We praised other students for their effort: “Wow, you got [say] eight right. That’s a really good score. You must have worked really hard.” They were not made to feel that they had some special gift; they were praised for doing what it takes to succeed….Since this was a kind of IQ test, you might say that praising ability lowered the students’ IQs. And that praising their effort raised them.
In the fixed mindset, both positive and negative labels can mess with your mind. When you’re given a positive label, you’re afraid of losing it, and when you’re hit with a negative label, you’re afraid of deserving it.
Praising children’s intelligence harms their motivation and it harms their performance.
...teach their children to love challenges, be intrigued by mistakes, enjoy effort, and keep on learning…. Don’t judge. Teach. It’s a learning process.
Next time you’re in a position to discipline, ask yourself, What is the message I’m sending here: I will judge and punish you? Or I will help you think and learn?
A successful student is one whose primary goal is to expand their knowledge and their ways of thinking and investigating the world. They do not see grades as an end in themselves but as means to continue to grow.
Wooden is not complicated. He’s wise and interesting, but not complicated. He’s just a straight-ahead growth-mindset guy who lives by this rule: “You have to apply yourself each day to becoming a little better. By applying yourself to the task of becoming a little better each and every day over a period of time, you will become a lot better.” He didn’t ask for mistake-free games. He didn’t demand that his players never lose. He asked for full preparation and full effort from them. “Did I win? Did I lose? Those are the wrong questions. The correct question is: Did I make my best effort?” If so, he says, “You may be outscored but you will never lose.”
Every word and action from parent to child sends a message. Tomorrow, listen to what you say to your kids and tune in to the messages you sending. Are they messages that say: You have permanent traits and I’m judging them? Or are they messages that say You’re a developing person and I’m interested in your development?
How do you use praise? Remember that praising children’s intelligence or talent, tempting as it is, sends a fixed-mindset message. It makes their confidence and motivation more fragile. Instead, try to focus on the processes they used—their strategies, effort, or choices. Practice working the process praise into your interactions with your children.

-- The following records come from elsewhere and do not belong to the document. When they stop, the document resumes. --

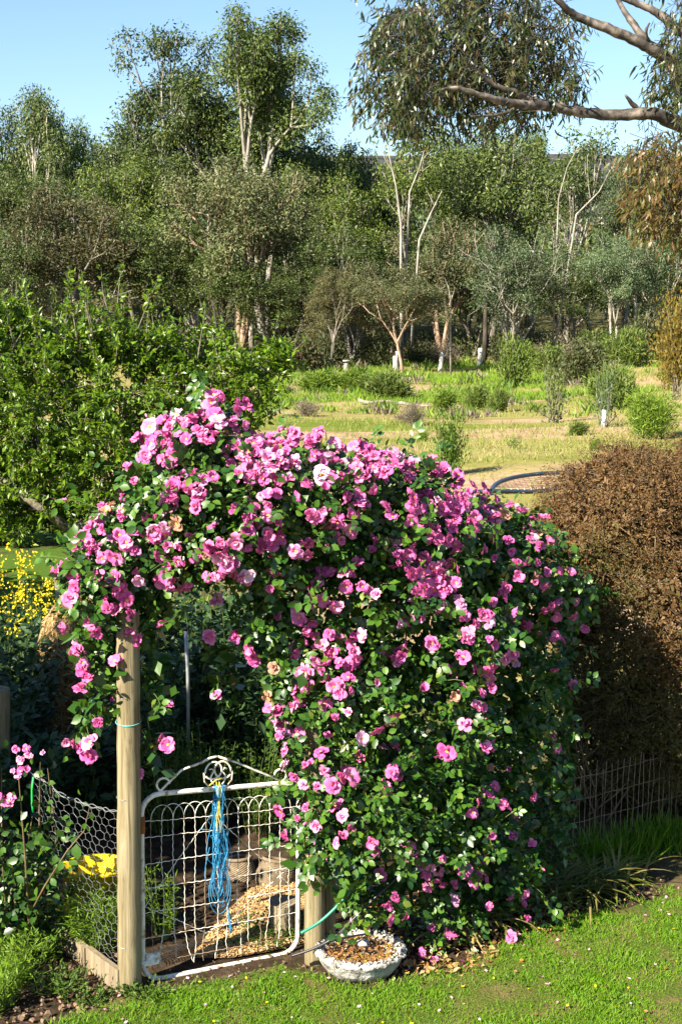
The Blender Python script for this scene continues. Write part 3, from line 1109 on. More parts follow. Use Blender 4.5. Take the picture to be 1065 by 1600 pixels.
gb = 'shrubs along the meadow edge'
for a in [
    ('broom', 'broom', 612, 626, 46, 100, 'broad green broom bush at the back of the meadow'),
    ('twiggy', 'dry_twig', 645, 665, 42, 55, 'low brown twiggy bush on the bare meadow soil'),
    ('broom', 'broom_bright', 500, 612, 34, 100, 'bright green broom thicket beside the plum tree'),
    ('broom', 'broom_bright', 560, 612, 34, 90, 'bright green broom left of the broad broom bush'),
    ('broom', 'broom_bright', 690, 640, 34, 50, 'small bright broom under the tall white post'),
    ('broom', 'broom', 745, 640, 40, 60, 'small upright broom tuft right of the sapling'),
    ('broom', 'broom', 775, 645, 40, 42, 'upright green tuft in the middle of the meadow'),
    ('loose', 'weed', 700, 742, 110, 66, 'leafy green sapling standing alone in the meadow'),
    ('round', 'broom', 800, 604, 80, 56, 'green bush right of the white fence posts'),
    ('wispy', 'gum_grey', 866, 660, 120, 76, 'wispy grey sapling with pale leaves on the slope'),
    ('wispy', 'gum_blue', 942, 668, 120, 60, 'thin young tree in a pale guard on the slope'),
    ('broom_fine', 'broom_bright', 1015, 685, 82, 110, 'large bright green bush behind the brown bush'),
    ('broom', 'broom', 960, 640, 70, 90, 'mid green bush uphill of the young tree'),
    ('round', 'dull_shrub', 910, 600, 70, 90, 'dull green bush at the foot of the thicket'),
    ('twiggy', 'dry_twig', 905, 545, 44, 90, 'grey leafless bush in the thicket, largest of the grey ones', 88),
    ('twiggy', 'dry_twig', 845, 530, 40, 70, 'grey twiggy bush left of the largest grey one', 90),
    ('twiggy', 'dry_twig', 690, 545, 44, 80, 'grey twigs behind the fence posts', 100),
    ('round', 'broom_bright', 822, 540, 50, 46, 'bright green bush among the grey twigs', 88),
    ('round', 'broom', 858, 570, 48, 56, 'green bush below the grey twigs', 86),
    ('round', 'dull_shrub', 785, 560, 50, 50, 'dark bush behind the leaning white post', 99),
    ('round', 'red_shrub', 462, 506, 54, 76, 'dark red brown shrub at the wood edge', 92),
    ('round', 'dull_shrub', 515, 562, 56, 60, 'shaded shrub behind the meadow post', 96),
    ('round', 'dull_shrub', 585, 562, 50, 60, 'shaded shrub under the brownish gum', 97),
    ('round', 'dull_shrub', 470, 560, 60, 80, 'dark shrub in the shade by the plum tree', 92),
    ('round', 'dull_shrub', 655, 556, 40, 50, 'low green shrub behind the broken post', 99),
    ('fine', 'orange_shrub', 1056, 600, 175, 100, 'tall orange brown bush at the right edge', 62),
    ('broom', 'broom_bright', 930, 705, 22, 28, 'small green tuft on the tan track'),
    ('wispy', 'weed', 800, 702, 26, 42, 'sparse little weed on the bare soil'),
    ('twiggy', 'dry_twig', 480, 650, 30, 60, 'dry grass clump beside the plum tree'),
    ('broom', 'broom_bright', 658, 690, 22, 22, 'tiny green tuft beside the brown twiggy bush'),
    ('broom', 'broom', 985, 560, 60, 80, 'dark green bush left of the orange brown bush', 84),
    ('round', 'dull_shrub', 1010, 520, 70, 80, 'shadowy bush behind the orange brown bush', 90),
    ('round', 'broom', 930, 560, 56, 80, 'olive bush under the bluish young gum', 88),
    ('round', 'broom_bright', 40, 470, 60, 90, 'bright shrub peeping over the plum tree at the left edge', 60),
    ('broom', 'broom', 900, 680, 24, 40, 'low tuft beside the grey sapling'),
]:
    shrub(*a, group=gb)

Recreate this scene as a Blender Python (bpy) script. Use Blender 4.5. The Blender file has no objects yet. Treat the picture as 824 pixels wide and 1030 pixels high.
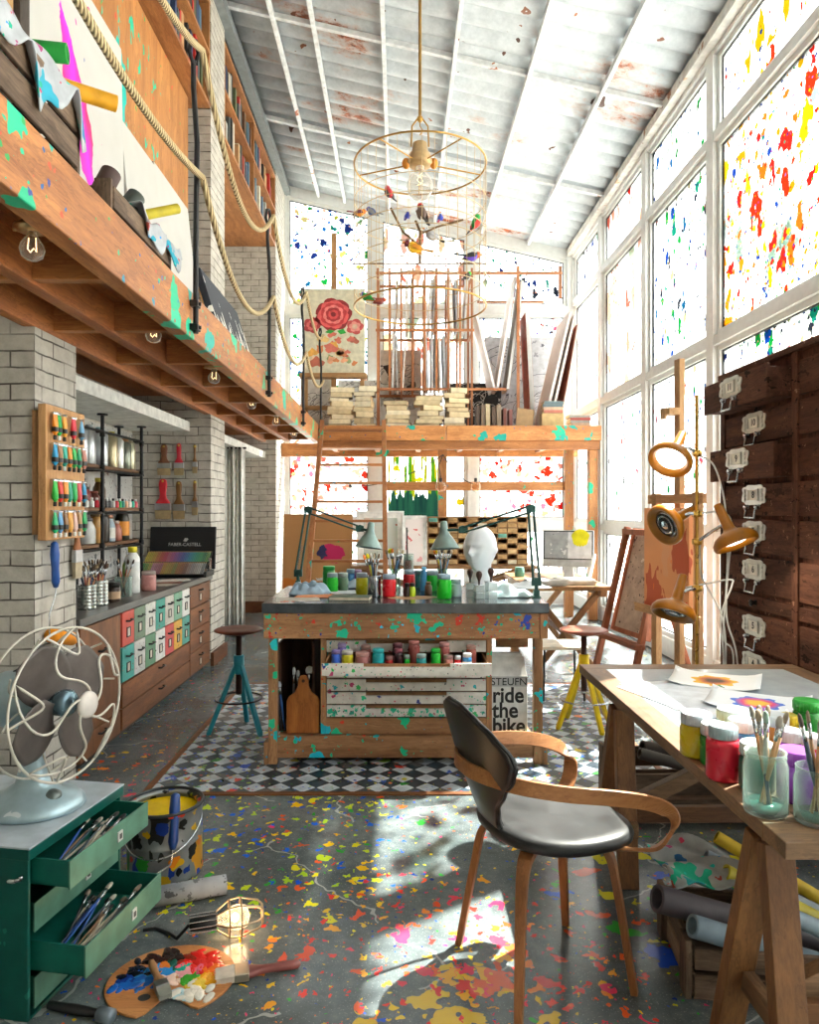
import bpy, bmesh, math, random
from mathutils import Vector, Matrix, Euler
rnd = random.Random(7)
S = bpy.context.scene
C = S.collection
PI = math.pi
# ---- camera frame of the photograph (pixels of 824 x 1030 -> metres at a known depth)
F, CX, CY, H = 720.0, 402.0, 512.0, 1.5
def px(x, y, Y): return Vector(((x-CX)*Y/F, Y, H-(y-CY)*Y/F))
def lin(v): return v/12.92 if v <= .04045 else ((v+.055)/1.055)**2.4
def col(h):
    h = h.lstrip('#'); return tuple(lin(int(h[i:i+2], 16)/255) for i in (0, 2, 4))+(1.0,)

# ---------------------------------------------------------------- mesh builder
class MB:
    def __init__(s): s.v = []; s.f = []; s.mi = []; s.sm = []; s.m = 0; s.smooth = False
    def add(s, vs, fs, mat=None, smooth=None):
        b = len(s.v); s.v += [tuple(v) for v in vs]
        for f in fs:
            s.f.append(tuple(b+i for i in f)); s.mi.append(s.m if mat is None else mat)
            s.sm.append(s.smooth if smooth is None else smooth)
        return s
    def box(s, x0, x1, y0, y1, z0, z1, M=None):
        vs = [Vector((x, y, z)) for z in (z0, z1) for y in (y0, y1) for x in (x0, x1)]
        if M is not None: vs = [M @ v for v in vs]
        return s.add(vs, [(0,2,3,1),(4,5,7,6),(0,1,5,4),(2,6,7,3),(0,4,6,2),(1,3,7,5)], smooth=False)
    def bar(s, p, q, w, h, up=(0,0,1)):           # box from p to q; w across, h along up
        p = Vector(p); q = Vector(q); d = (q-p).normalized(); up = Vector(up)
        if abs(d.dot(up)) > .99: up = Vector((0,1,0))
        a = d.cross(up).normalized(); b = a.cross(d)
        vs = [o+a*i*w/2+b*j*h/2 for o in (p, q) for j in (-1, 1) for i in (-1, 1)]
        return s.add(vs, [(0,2,3,1),(4,5,7,6),(0,1,5,4),(2,6,7,3),(0,4,6,2),(1,3,7,5)], smooth=False)
    def tube(s, pts, r, n=8, closed=False, caps=True, flat=None):
        pts = [Vector(p) for p in pts]; N = len(pts); rs = r if isinstance(r, (list, tuple)) else [r]*N
        ring = []; prev = None
        for i, p in enumerate(pts):
            if closed: t = pts[(i+1) % N]-pts[i-1]
            else: t = pts[min(i+1, N-1)]-pts[max(i-1, 0)]
            if t.length < 1e-9: t = Vector((0,0,1))
            t.normalize()
            if prev is None:
                u = Vector((0,0,1)) if abs(t.z) < .9 else Vector((1,0,0)); a = t.cross(u).normalized()
            else:
                a = prev-t*prev.dot(t)
                if a.length < 1e-6: a = t.cross(Vector((0,0,1)))
                a.normalize()
            prev = a; b = t.cross(a)
            ring.append([p+(a*math.cos(2*PI*k/n)+b*math.sin(2*PI*k/n))*rs[i] for k in range(n)])
        vs = [v for rg in ring for v in rg]; fs = []
        for i in range(N if closed else N-1):
            for k in range(n):
                j = (i+1) % N; fs.append((i*n+k, i*n+(k+1) % n, j*n+(k+1) % n, j*n+k))
        s.add(vs, fs, smooth=True)
        if caps and not closed:
            s.add(ring[0], [tuple(range(n))[::-1]], smooth=False); s.add(ring[-1], [tuple(range(n))], smooth=False)
        return s
    def ribbon(s, pts, ups, w, t):                  # rectangular band; w along up, t across
        pts = [Vector(p) for p in pts]; N = len(pts); vs = []; fs = []
        for i, p in enumerate(pts):
            d = (pts[min(i+1, N-1)]-pts[max(i-1, 0)]).normalized(); u = Vector(ups[i]); u = (u-d*u.dot(d)).normalized(); a = d.cross(u)
            ww = w[i] if isinstance(w, list) else w
            for i2, j in ((-1,-1),(1,-1),(1,1),(-1,1)): vs.append(p+a*i2*t/2+u*j*ww/2)
        for i in range(N-1):
            for k in range(4): fs.append((i*4+k, i*4+(k+1) % 4, i*4+4+(k+1) % 4, i*4+4+k))
        fs += [(3,2,1,0), tuple(N*4-4+k for k in range(4))]
        return s.add(vs, fs, smooth=False)
    def lathe(s, prof, c=(0,0,0), n=20, M=None, caps=True, smooth=True, sx=1, sy=1):
        c = Vector(c); vs = []; fs = []; R = len(prof)
        for r, z in prof:
            for k in range(n):
                a = 2*PI*k/n; v = Vector((r*math.cos(a)*sx, r*math.sin(a)*sy, z)); vs.append((M @ v if M is not None else v)+c)
        for i in range(R-1):
            for k in range(n): fs.append((i*n+k, i*n+(k+1) % n, (i+1)*n+(k+1) % n, (i+1)*n+k))
        if smooth:                                   # split sharp profile corners by duplicating rings
            out = MB(); s.add(vs, fs, smooth=True)
        else: s.add(vs, fs, smooth=False)
        b = len(s.v)-len(vs)
        if caps:
            if prof[0][0] > 1e-5: s.f.append(tuple(b+k for k in range(n))[::-1]); s.mi.append(s.m); s.sm.append(False)
            if prof[-1][0] > 1e-5: s.f.append(tuple(b+(R-1)*n+k for k in range(n))); s.mi.append(s.m); s.sm.append(False)
        return s
    def cyl(s, p, q, r, n=16, r2=None): return s.tube([p, q], [r, r if r2 is None else r2], n)
    def ball(s, c, r, n=12, M=None):
        r = (r, r, r) if not isinstance(r, (list, tuple)) else r; c = Vector(c); m = max(4, n//2); vs = []; fs = []
        for i in range(m+1):
            t = PI*i/m
            for k in range(n):
                a = 2*PI*k/n; v = Vector((r[0]*math.sin(t)*math.cos(a), r[1]*math.sin(t)*math.sin(a), -r[2]*math.cos(t)))
                vs.append((M @ v if M is not None else v)+c)
        for i in range(m):
            for k in range(n): fs.append((i*n+k, i*n+(k+1) % n, (i+1)*n+(k+1) % n, (i+1)*n+k))
        return s.add(vs, fs, smooth=True)
    def prism(s, poly, h0, h1, M=None):              # polygon in local xy extruded along local z
        n = len(poly); vs = [Vector((x, y, z)) for z in (h0, h1) for x, y in poly]
        if M is not None: vs = [M @ v for v in vs]
        return s.add(vs, [tuple(range(n))[::-1], tuple(range(n, 2*n))]+[(k, (k+1) % n, n+(k+1) % n, n+k) for k in range(n)], smooth=False)
    def grid(s, fn, nu, nv, thick=0, smooth=True):   # fn(u,v)->point
        P = [[Vector(fn(i/nu, j/nv)) for j in range(nv+1)] for i in range(nu+1)]
        idx = lambda i, j: i*(nv+1)+j
        vs = [P[i][j] for i in range(nu+1) for j in range(nv+1)]
        fs = [(idx(i,j), idx(i+1,j), idx(i+1,j+1), idx(i,j+1)) for i in range(nu) for j in range(nv)]
        if thick:
            n0 = len(vs); nn = []
            for i in range(nu+1):
                for j in range(nv+1):
                    du = P[min(i+1,nu)][j]-P[max(i-1,0)][j]; dv = P[i][min(j+1,nv)]-P[i][max(j-1,0)]
                    q = du.cross(dv); q = q.normalized() if q.length > 1e-12 else Vector((0,0,1)); nn.append(q)
            vs += [vs[k]-nn[k]*thick for k in range(n0)]
            fs += [tuple(n0+a for a in f)[::-1] for f in fs[:]]
            edge = [idx(i,0) for i in range(nu+1)]+[idx(nu,j) for j in range(1,nv+1)]+[idx(i,nv) for i in range(nu-1,-1,-1)]+[idx(0,j) for j in range(nv-1,0,-1)]
            for a, b in zip(edge, edge[1:]+edge[:1]): fs.append((b, a, n0+a, n0+b))
        return s.add(vs, fs, smooth=smooth)
    def mesh(s, name, off=None):
        me = bpy.data.meshes.new(name)
        vs = s.v if off is None else [(v[0]-off[0], v[1]-off[1], v[2]-off[2]) for v in s.v]
        me.from_pydata(vs, [], s.f); me.polygons.foreach_set('material_index', s.mi); me.polygons.foreach_set('use_smooth', s.sm); me.update()
        return me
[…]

... people keep a running account of what’s happening to them, what it means, and what they should do. In other words, our minds are constantly monitoring and interpreting. That’s just how we stay on track. But sometimes the interpretation process goes awry. Some people put more extreme interpretations on things that happen— and then react with exaggerated feelings of anxiety, depression, or anger. Or superiority. Mindsets frame the running account that’s taking place in people’s heads. They guide the whole interpretation process. The fixed mindset creates an internal monologue that is focused on judging: “This means I’m a loser.” “This means I’m a better person than they are.” “This means I’m a bad husband.” “This means my partner is selfish.” In several studies, we probed the way people with a fixed mindset dealt with information they were receiving. We found that they put a very strong evaluation on each and every piece of information. Something good led to a very strong positive label and something bad led to a very strong negative label. People with a growth mindset are also constantly monitoring what’s going on, but their internal monologue is not about judging themselves and others in this way. Certainly they’re sensitive to positive and negative information, but they’re attuned to its implications.